The Bromley Briefing, published by the Prison Reform Trust, makes the point that 70 per cent of the increase can be attributed to harsher sentences by judges. However, this ignores the fact that laws control the policy adopted by the judges with regard to sentencing. Unfortunately, decisions have been made repeatedly to change the law when their effect has not been properly considered.

I will give a bad example—perhaps the worst example—of this sort of behaviour, because I know intimately of the effect of that law, which I argued against at the time. I refer to Schedule 21 to the Criminal Justice Act 2003, which deals with the period that those convicted of murder and given life sentences must serve in custody before they can be released on licence. Before the law was introduced, and under the guidance of the noble and learned Lord, Lord Falconer, a meeting was held at the Middle Temple, where nearly all those who were playing a leading role were present to discuss the proposals. They were unanimous in their opposition. I am pleased to see the noble and learned Lord, Lord Falconer, in his seat. He will probably remember that at the end of the meeting, he said that he had listened to what had been said. He made it clear by the way in which he spoke that he had sympathy for what had been said—but he accepted that there was little, if any, chance of the then Home Secretary, Mr Blunkett, changing his views.

Mr Blunkett was losing sight of the fact that, by increasing dramatically the term of imprisonment to be served by those who have committed the most serious crime, he would affect sentencing right down the system. The system strives for consistency not only between people who are convicted of the same offence, but between those convicted of offences in the system as a whole. If you interfere to the extent that he did with the level of sentencing at the top, it is the inevitable consequence that the level of sentencing throughout the system will be increased. That is what happened, as Mr Blunkett was warned—and it continues to happen now.
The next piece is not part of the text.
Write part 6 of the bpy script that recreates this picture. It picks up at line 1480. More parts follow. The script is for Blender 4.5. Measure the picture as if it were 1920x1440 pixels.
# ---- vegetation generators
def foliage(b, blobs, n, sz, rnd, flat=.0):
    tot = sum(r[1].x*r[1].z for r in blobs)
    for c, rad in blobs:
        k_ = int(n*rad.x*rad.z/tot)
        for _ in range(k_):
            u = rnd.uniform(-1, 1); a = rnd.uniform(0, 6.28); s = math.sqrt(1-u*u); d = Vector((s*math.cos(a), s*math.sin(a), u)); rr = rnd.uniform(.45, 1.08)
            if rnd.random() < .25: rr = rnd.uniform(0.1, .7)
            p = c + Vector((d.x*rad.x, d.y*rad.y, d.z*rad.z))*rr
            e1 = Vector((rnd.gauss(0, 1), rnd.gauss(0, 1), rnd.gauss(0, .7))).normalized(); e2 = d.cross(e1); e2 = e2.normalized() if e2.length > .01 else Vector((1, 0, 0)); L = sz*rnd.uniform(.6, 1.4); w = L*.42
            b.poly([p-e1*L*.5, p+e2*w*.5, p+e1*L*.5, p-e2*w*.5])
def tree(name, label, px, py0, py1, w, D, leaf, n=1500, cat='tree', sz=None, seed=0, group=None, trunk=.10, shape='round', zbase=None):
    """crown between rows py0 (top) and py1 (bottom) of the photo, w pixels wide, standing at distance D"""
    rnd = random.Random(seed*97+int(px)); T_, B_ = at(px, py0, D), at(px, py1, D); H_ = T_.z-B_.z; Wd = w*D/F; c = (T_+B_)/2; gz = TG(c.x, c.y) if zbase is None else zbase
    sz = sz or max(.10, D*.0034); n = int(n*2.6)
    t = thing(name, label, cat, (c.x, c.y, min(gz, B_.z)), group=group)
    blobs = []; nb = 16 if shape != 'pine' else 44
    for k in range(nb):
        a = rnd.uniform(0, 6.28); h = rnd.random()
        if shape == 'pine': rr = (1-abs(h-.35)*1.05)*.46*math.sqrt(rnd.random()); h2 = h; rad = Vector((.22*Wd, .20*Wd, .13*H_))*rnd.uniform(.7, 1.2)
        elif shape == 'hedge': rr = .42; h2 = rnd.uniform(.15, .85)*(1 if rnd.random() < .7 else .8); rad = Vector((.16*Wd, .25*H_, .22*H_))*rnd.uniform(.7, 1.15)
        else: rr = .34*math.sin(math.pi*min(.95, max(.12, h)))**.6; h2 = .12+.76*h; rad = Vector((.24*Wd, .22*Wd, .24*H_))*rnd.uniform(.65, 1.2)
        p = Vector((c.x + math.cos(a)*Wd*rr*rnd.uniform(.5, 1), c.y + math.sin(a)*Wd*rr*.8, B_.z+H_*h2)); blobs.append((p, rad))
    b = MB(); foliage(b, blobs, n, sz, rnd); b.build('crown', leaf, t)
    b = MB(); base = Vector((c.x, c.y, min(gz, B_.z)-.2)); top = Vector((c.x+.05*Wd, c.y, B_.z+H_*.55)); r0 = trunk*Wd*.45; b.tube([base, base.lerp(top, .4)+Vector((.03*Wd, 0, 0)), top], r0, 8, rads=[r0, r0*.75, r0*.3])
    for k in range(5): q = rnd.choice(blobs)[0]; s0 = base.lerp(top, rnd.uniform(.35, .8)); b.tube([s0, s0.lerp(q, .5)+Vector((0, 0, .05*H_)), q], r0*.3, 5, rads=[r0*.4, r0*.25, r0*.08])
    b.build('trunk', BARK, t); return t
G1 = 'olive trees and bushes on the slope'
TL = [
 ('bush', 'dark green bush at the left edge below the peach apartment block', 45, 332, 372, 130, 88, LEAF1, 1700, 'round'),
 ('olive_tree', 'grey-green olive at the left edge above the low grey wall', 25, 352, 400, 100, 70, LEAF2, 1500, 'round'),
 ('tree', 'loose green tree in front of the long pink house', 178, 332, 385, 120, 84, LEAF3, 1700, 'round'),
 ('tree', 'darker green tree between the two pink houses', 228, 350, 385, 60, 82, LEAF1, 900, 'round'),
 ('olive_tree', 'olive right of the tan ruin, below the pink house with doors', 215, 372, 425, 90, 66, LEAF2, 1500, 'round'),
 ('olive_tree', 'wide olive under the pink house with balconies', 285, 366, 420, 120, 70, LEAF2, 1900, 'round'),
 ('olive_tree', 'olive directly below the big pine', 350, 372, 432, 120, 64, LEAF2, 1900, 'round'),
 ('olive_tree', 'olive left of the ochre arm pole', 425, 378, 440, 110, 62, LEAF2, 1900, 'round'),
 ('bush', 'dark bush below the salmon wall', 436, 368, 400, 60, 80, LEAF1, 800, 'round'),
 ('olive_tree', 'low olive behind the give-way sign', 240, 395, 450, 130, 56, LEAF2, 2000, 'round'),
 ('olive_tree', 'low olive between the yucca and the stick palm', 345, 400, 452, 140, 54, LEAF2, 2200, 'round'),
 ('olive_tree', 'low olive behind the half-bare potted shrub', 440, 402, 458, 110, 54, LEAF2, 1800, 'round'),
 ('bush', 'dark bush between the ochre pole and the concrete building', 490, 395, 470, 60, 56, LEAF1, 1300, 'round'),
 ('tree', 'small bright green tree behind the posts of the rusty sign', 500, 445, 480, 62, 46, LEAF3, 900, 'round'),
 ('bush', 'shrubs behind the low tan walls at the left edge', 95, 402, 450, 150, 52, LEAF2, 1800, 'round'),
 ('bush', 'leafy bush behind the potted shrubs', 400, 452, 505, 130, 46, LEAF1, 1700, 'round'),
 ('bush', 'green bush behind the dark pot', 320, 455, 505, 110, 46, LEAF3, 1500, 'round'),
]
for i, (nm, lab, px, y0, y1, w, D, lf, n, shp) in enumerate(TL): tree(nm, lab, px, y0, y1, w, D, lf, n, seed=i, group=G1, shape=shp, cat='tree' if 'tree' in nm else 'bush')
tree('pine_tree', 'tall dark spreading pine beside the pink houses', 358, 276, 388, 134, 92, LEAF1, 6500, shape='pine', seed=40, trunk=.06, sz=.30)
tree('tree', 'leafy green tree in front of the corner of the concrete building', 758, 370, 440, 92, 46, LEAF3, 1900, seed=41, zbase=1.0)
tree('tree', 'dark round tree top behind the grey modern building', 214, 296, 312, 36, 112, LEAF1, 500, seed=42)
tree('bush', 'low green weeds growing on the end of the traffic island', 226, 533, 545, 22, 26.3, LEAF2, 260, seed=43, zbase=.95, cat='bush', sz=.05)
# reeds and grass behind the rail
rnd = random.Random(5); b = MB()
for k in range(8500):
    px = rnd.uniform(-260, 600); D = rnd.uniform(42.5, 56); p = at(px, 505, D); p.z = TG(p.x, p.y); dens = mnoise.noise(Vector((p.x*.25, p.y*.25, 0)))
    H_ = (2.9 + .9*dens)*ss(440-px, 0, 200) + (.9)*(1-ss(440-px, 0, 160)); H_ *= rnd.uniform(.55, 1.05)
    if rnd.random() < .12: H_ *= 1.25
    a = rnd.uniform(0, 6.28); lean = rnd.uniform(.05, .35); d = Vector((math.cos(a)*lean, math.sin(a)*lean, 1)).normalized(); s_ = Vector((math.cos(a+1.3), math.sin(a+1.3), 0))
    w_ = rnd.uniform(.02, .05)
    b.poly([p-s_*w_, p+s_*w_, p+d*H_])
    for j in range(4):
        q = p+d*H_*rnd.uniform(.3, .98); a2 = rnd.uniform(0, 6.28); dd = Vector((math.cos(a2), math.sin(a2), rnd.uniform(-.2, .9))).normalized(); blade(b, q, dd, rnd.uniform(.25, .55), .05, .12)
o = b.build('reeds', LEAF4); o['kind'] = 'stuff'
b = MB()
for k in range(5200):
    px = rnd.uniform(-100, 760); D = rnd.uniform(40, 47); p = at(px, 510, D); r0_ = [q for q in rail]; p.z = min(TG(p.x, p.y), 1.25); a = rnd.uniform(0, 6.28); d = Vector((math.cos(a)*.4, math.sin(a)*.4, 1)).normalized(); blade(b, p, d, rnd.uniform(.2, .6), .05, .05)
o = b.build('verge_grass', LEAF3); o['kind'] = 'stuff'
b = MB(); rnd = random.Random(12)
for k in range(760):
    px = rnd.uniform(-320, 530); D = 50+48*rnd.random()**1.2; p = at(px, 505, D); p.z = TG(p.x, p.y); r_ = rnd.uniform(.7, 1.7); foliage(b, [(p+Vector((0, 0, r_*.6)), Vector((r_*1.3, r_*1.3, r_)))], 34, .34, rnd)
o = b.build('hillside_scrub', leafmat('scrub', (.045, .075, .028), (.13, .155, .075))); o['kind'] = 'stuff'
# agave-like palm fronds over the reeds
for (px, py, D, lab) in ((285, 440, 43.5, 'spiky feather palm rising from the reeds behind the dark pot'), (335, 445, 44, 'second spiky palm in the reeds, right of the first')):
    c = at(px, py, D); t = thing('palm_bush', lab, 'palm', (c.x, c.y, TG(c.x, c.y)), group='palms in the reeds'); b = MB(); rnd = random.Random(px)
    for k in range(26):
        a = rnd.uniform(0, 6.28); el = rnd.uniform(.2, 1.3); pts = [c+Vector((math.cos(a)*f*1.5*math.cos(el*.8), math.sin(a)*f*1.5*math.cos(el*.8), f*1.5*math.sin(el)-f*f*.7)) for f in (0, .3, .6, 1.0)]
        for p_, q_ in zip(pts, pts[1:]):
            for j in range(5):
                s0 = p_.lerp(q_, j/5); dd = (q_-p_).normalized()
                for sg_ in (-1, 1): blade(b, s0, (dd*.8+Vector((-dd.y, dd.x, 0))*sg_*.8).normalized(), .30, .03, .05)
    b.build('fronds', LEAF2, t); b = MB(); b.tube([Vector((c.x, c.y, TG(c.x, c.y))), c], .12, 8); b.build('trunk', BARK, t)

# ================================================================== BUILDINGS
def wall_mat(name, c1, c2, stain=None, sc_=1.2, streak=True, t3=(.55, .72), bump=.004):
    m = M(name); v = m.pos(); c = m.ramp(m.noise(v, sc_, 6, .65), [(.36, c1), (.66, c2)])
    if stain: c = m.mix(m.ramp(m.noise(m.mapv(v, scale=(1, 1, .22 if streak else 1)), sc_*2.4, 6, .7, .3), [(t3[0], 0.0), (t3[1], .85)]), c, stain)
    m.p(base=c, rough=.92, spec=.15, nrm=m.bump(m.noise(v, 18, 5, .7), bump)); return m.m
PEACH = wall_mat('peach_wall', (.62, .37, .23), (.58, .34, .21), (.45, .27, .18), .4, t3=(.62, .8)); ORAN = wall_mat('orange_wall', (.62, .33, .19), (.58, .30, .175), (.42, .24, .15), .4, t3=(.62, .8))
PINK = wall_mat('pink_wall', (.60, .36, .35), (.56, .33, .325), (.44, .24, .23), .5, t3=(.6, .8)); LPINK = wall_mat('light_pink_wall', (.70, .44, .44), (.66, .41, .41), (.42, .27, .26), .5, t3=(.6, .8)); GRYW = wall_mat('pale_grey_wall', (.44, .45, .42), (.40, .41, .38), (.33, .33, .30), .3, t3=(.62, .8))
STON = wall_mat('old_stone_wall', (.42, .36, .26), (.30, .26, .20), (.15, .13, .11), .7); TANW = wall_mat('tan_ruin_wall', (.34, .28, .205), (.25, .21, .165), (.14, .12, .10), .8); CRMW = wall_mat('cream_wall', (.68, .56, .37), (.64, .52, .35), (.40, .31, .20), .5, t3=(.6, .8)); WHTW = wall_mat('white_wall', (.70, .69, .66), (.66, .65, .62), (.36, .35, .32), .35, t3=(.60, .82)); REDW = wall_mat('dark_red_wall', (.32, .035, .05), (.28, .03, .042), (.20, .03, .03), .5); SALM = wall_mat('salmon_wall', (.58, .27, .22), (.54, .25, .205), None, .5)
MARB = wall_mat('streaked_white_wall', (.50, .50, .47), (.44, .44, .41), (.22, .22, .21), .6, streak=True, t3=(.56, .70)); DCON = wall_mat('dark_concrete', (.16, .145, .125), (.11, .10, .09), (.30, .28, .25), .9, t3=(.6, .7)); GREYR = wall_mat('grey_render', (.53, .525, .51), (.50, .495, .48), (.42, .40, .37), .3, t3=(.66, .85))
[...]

I could give another example, but I fear that I do not have the time. I hope that I have said enough to indicate that the approach to sentencing now needs dramatic and urgent consideration. In the present financial crisis, we cannot afford to spend the sort of money that is proposed, and that was spent by the previous Government, because it yields no dividends.

Lord Lloyd of Berwick Portrait Lord Lloyd of Berwick
- Hansard - - - Excerpts

My Lords, perhaps my noble and learned friend will comment on a narrow but important matter of topical interest. I refer to the criminal responsibility of children between 10 and 14. As the House will know, the irrebuttable presumption in their favour was abolished as recently as 1998. Many people think that it was a mistake to abolish that presumption—much better to reverse it, with the burden on the defence, and thereby retain some flexibility. Perhaps my noble and learned friend will agree that this matter should now be considered urgently.

Lord Woolf Portrait Lord Woolf
- Hansard - -

The noble and learned Lord asks a very pertinent question at the present time but I am sure he will forgive me if I say that it requires very careful consideration.